Knight rode all three rounds in Tokyo as Team GB earned team pursuit silver behind Germany, who won gold in world record time.

She won individual pursuit bronze at her first Track World Cup in Glasgow earlier this year, paving the way for that solo event to be her focus at a maiden Commonwealth Games.

“It’s a very honest event, isn’t it,” she said. “You’re by yourself, doing 12 laps as fast as you can.

“There aren’t any external factors that can influence your result, it’s just going as hard as you can for 3km.

“The technical side of it, the strategy, whether you’re going to go hard and die off or evenly-pace it. I find it fascinating.”

Team GB’s Tokyo team pursuit quartet will be split in half for the Commonwealth Games, where track cycling events will be held in the London 2012 velodrome.

Knight and Kenny will compete for England while Katie Archibald and Neah Evans represent Team Scotland.

“I find it tricky,” she said. “Katie and Neah are targeting the individual pursuit too and now I’m against them!

“I’m excited to compete against them. They’re suddenly my competitors and it becomes a different dynamic.”

This summer, Team England, supported by funding raised by National Lottery players, will comprise over 400 athletes. Having secured her place on the squad, Knight is looking to capitalise on the once in a lifetime opportunity for medal success in her home country.

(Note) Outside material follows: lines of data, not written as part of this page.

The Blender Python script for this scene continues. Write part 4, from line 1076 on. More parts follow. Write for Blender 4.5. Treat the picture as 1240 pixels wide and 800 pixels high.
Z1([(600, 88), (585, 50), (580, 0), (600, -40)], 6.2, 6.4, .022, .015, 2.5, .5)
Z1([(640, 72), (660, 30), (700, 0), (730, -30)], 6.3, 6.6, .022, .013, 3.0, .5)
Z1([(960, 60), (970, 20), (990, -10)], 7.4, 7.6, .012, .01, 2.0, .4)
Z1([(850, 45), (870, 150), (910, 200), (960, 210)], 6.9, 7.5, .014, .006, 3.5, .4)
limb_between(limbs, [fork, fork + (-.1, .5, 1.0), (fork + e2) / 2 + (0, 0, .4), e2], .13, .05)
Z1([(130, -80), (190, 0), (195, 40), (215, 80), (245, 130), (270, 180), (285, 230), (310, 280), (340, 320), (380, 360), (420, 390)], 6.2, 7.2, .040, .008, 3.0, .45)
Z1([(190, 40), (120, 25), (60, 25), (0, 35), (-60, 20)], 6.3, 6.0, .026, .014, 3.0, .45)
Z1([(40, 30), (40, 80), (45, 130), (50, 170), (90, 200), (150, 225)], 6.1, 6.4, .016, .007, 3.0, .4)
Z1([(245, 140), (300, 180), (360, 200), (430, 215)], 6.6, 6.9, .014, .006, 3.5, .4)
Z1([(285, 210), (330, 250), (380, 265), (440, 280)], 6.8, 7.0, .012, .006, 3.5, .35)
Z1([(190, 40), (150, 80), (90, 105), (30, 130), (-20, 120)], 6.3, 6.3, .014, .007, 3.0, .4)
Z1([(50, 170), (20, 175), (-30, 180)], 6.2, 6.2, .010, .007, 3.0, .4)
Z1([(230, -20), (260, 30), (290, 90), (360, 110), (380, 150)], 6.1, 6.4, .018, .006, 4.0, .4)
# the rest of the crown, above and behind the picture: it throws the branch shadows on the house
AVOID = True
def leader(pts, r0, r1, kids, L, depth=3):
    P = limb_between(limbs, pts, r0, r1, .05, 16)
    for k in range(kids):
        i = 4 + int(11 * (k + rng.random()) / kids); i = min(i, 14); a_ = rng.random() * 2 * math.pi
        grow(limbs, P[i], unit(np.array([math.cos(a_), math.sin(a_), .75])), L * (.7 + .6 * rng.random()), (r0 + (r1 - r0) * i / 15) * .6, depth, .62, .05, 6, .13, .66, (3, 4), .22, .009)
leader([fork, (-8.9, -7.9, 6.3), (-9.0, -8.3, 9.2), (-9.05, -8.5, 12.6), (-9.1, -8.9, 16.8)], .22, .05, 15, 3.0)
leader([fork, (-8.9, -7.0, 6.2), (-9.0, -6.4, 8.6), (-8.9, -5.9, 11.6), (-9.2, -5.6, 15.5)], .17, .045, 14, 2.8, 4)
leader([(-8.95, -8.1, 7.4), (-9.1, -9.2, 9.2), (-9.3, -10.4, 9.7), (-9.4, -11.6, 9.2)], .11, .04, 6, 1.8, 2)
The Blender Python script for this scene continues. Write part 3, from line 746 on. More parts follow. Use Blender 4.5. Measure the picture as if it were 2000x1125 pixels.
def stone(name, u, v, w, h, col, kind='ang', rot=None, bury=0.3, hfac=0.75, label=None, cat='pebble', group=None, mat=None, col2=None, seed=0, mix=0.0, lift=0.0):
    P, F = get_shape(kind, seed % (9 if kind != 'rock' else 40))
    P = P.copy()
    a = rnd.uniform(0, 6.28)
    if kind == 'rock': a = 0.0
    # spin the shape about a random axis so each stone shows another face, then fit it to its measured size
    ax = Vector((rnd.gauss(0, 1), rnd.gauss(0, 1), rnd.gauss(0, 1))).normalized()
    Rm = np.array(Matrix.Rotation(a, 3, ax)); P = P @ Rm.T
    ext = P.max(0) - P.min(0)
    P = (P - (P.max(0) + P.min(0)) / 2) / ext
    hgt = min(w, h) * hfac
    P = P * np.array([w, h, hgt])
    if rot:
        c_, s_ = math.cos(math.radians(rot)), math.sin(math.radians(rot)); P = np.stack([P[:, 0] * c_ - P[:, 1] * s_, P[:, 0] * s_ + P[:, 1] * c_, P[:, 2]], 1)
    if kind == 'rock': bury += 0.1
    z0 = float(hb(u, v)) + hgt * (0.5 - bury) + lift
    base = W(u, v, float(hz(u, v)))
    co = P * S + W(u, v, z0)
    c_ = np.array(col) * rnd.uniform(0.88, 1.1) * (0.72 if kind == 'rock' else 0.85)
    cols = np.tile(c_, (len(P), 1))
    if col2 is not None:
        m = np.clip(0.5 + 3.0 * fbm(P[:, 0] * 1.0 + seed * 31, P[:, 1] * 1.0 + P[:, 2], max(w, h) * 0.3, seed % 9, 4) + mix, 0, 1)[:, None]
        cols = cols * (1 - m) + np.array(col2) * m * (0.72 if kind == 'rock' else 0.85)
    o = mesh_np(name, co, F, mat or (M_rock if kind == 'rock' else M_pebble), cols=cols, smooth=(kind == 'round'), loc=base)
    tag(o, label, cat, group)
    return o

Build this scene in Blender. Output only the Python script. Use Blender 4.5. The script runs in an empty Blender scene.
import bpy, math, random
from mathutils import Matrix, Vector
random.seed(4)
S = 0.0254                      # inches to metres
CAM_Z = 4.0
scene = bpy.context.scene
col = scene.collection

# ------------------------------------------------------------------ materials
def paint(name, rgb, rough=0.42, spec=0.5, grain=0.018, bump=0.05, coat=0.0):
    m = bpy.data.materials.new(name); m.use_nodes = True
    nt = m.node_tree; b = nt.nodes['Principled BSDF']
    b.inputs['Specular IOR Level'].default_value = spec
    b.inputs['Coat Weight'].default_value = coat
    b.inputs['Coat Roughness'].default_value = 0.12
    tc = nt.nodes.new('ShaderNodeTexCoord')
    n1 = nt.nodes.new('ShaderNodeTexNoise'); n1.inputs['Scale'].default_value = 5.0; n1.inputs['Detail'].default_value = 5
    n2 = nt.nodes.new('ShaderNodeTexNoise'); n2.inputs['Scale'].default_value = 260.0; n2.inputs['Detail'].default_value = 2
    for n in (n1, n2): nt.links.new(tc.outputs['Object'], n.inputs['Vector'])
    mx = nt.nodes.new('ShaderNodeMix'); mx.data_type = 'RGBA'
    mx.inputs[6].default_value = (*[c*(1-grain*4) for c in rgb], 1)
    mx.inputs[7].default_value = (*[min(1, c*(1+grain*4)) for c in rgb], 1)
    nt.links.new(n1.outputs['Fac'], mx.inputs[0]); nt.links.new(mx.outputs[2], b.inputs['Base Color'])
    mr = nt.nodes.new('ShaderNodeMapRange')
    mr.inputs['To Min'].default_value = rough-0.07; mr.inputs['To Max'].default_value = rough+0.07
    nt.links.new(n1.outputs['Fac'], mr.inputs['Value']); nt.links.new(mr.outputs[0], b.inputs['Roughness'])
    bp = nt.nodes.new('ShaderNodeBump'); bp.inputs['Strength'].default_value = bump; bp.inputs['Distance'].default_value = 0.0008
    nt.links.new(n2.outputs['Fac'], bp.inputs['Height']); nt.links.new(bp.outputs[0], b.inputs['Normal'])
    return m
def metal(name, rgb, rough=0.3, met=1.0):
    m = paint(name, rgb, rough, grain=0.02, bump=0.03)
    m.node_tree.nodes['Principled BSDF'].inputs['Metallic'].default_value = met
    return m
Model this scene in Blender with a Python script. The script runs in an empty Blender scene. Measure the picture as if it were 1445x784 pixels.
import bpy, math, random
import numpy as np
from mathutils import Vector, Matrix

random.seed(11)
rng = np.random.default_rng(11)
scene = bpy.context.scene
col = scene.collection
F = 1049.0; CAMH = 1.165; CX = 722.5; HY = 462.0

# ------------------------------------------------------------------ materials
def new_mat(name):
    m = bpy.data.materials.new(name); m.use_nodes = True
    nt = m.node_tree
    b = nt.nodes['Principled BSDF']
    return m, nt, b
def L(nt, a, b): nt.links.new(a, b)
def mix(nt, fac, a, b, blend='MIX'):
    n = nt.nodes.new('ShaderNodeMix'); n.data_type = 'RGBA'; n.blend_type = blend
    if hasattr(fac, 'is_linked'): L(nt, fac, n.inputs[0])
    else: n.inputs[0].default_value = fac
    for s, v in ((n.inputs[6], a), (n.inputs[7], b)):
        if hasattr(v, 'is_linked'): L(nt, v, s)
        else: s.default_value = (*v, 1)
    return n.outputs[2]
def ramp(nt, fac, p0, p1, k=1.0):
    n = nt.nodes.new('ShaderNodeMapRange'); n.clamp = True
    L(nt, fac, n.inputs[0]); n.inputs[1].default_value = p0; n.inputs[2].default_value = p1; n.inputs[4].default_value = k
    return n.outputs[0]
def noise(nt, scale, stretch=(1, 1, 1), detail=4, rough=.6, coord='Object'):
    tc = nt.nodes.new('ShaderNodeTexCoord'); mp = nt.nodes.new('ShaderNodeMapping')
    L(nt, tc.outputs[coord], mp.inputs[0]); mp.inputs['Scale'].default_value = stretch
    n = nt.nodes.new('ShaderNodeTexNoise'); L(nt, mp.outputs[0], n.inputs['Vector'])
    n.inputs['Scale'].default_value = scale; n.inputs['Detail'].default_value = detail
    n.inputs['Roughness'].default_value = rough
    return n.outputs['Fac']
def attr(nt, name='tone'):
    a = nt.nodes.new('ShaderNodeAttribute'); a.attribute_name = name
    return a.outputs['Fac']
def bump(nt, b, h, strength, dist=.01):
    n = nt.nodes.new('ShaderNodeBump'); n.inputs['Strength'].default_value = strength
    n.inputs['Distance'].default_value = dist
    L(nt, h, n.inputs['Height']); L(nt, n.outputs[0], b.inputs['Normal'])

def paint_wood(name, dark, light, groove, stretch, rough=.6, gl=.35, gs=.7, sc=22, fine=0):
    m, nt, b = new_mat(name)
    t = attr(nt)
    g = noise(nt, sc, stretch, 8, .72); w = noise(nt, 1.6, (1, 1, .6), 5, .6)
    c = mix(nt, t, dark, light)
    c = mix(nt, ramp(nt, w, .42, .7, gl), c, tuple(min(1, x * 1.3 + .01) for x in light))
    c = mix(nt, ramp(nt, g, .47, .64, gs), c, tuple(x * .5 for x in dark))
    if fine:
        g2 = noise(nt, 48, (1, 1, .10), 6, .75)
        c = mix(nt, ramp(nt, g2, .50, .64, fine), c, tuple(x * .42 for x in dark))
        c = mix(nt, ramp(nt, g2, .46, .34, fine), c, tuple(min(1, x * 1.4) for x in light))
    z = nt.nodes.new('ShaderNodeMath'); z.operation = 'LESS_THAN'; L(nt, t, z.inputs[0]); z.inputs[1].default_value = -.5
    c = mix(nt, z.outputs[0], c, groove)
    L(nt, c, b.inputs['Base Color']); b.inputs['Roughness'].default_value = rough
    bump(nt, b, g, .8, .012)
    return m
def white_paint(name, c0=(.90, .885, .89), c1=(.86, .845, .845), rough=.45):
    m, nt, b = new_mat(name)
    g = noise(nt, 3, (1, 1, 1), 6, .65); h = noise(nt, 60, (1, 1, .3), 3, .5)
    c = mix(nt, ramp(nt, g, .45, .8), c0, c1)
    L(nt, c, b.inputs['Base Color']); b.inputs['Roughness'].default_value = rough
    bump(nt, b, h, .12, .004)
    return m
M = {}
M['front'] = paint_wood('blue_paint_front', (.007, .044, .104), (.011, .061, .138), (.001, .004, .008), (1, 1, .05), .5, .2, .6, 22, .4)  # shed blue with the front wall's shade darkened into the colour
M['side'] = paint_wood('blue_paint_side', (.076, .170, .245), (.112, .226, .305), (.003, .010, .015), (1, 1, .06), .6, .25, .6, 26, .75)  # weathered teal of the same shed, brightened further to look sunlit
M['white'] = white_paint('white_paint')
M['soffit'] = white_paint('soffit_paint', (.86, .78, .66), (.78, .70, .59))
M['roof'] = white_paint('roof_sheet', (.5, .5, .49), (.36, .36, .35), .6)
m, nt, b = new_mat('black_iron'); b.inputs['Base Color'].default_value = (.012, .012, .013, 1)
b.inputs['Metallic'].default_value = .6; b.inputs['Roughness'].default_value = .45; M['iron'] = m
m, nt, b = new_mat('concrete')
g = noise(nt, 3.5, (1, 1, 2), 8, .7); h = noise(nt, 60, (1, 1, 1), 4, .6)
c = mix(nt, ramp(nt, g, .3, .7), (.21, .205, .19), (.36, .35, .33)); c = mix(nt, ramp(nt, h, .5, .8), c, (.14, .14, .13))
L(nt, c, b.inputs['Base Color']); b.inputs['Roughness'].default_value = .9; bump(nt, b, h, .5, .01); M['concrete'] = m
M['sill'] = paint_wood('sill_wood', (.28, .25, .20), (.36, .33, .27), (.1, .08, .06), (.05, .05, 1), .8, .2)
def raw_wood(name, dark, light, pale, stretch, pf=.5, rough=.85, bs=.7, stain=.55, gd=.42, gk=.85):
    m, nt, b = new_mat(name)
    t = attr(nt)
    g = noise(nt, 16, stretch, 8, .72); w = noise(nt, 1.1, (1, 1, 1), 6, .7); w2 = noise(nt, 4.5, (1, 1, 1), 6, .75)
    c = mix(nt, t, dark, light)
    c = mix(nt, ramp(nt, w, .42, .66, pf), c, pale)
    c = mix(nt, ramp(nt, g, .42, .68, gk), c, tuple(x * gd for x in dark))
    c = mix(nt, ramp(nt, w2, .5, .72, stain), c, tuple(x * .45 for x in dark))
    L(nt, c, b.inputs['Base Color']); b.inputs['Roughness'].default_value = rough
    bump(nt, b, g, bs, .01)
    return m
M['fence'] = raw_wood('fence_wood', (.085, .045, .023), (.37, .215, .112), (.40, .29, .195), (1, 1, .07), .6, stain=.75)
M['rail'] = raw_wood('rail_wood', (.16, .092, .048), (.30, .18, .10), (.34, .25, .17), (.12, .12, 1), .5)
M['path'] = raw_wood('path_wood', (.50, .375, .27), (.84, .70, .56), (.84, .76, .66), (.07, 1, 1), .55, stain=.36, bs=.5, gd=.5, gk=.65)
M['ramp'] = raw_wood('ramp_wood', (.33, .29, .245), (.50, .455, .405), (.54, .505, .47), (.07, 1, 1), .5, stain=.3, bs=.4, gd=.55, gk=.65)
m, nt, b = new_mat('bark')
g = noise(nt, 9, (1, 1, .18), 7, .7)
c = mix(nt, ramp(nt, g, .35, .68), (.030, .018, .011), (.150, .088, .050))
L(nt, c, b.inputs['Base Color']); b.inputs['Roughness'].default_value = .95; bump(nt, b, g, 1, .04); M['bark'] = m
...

She has already got a taste of the big time and is enthused by the prospect of a first Commonwealth Games.

“Riding for England is a big honour,” she said. “It’s going to be one of the biggest events of the year, for sure, it’s the multi-sport format and riding for your home nation.

“My grandad is the proudest English person I know, and he will be chuffed, to be doing it for him is very special. This is a massive deal for me.”